— ROWS —
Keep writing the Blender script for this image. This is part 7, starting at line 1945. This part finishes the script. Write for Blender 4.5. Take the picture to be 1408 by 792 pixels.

--

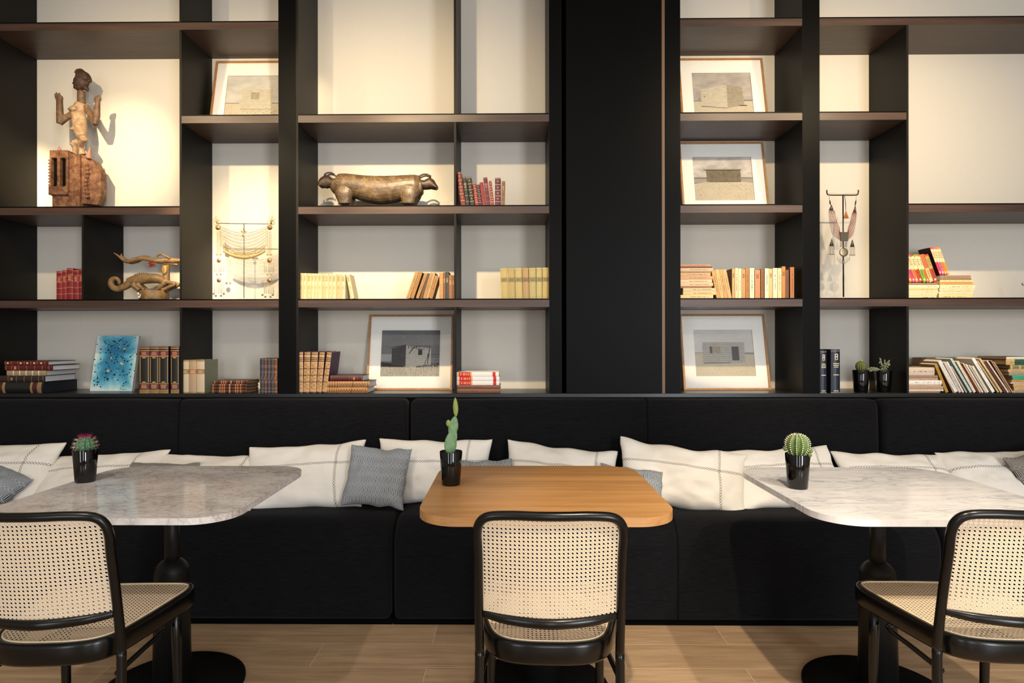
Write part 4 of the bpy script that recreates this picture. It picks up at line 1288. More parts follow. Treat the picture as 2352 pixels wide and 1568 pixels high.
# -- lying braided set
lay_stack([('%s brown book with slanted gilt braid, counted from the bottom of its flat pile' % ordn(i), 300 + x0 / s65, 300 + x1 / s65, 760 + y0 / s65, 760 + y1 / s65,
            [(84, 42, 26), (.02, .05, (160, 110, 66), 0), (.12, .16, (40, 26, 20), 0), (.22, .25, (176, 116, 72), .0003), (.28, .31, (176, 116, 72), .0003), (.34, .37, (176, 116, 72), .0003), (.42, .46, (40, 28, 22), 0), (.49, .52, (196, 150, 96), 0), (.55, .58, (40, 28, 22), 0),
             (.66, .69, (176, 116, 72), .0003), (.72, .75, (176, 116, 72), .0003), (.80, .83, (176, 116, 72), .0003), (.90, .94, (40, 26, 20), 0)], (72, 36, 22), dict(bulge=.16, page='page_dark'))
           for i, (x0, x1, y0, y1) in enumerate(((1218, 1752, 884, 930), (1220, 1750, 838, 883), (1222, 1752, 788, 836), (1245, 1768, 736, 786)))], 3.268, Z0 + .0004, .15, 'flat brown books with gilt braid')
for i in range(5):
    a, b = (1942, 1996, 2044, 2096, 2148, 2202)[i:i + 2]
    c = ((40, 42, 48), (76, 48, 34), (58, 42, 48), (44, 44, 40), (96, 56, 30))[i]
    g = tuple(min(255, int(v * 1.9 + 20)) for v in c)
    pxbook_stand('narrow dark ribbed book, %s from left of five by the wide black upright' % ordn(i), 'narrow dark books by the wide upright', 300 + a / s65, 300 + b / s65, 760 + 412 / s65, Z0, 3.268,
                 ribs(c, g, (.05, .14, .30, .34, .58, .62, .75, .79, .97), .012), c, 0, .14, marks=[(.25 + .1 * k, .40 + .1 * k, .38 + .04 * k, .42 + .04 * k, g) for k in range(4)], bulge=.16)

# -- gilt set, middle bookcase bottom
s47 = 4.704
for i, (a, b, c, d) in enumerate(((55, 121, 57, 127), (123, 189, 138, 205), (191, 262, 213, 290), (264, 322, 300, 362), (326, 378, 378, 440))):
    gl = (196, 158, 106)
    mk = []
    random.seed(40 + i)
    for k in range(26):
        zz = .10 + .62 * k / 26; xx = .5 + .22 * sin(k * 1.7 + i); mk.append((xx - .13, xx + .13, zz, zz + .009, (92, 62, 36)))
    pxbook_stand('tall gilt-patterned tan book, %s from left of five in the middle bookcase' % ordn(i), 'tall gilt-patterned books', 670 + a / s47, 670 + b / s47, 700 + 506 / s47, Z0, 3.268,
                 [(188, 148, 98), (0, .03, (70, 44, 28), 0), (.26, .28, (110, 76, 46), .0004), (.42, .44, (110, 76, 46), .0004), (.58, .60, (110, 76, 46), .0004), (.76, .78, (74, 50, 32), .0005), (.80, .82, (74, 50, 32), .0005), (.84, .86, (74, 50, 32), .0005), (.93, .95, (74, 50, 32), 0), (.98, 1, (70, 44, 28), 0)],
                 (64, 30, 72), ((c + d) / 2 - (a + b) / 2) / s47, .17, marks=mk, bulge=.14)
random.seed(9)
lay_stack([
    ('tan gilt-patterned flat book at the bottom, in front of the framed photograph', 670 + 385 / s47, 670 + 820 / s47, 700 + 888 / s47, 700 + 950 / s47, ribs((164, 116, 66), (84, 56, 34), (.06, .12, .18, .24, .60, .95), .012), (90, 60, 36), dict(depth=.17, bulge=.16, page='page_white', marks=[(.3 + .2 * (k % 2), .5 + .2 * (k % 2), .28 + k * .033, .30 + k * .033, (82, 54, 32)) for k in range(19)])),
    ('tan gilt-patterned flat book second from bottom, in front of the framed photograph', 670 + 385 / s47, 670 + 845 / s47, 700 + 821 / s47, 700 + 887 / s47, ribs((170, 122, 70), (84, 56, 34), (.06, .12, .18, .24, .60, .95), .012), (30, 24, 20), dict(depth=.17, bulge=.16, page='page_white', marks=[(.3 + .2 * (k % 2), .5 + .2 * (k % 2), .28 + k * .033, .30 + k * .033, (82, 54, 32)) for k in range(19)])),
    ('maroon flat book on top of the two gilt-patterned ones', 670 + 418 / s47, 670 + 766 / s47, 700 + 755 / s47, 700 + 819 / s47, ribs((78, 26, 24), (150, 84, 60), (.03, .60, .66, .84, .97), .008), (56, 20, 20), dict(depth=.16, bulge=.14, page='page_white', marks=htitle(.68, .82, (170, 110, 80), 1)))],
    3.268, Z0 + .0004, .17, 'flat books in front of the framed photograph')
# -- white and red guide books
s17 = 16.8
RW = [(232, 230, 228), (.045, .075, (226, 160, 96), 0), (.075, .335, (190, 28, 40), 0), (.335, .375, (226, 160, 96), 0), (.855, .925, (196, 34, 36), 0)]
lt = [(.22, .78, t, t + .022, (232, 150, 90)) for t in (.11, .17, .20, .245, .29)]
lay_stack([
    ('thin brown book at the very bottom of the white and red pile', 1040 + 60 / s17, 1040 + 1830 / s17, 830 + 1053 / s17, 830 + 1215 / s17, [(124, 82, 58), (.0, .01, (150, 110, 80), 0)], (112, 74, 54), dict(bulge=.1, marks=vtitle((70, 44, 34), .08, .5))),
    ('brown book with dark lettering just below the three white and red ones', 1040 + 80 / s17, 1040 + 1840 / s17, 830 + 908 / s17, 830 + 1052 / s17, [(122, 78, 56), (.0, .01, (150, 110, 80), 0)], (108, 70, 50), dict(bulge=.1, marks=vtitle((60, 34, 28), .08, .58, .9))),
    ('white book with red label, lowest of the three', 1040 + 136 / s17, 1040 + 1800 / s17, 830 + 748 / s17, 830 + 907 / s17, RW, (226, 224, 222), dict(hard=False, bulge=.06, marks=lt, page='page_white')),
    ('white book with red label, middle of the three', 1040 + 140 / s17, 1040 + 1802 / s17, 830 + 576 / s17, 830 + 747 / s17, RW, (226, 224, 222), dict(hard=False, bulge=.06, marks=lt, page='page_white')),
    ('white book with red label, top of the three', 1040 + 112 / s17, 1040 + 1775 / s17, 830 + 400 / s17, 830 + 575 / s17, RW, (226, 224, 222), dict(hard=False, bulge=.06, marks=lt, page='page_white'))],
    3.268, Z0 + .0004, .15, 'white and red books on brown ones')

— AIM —
List each line holding the string "this".

— SOLUTION —
Keep writing the Blender script for this image. This is part 7, starting at line 1945. This part finishes the script. Write for Blender 4.5. Take the picture to be 1408 by 792 pixels.
Write part 4 of the bpy script that recreates this picture. It picks up at line 1288. More parts follow. Treat the picture as 2352 pixels wide and 1568 pixels high.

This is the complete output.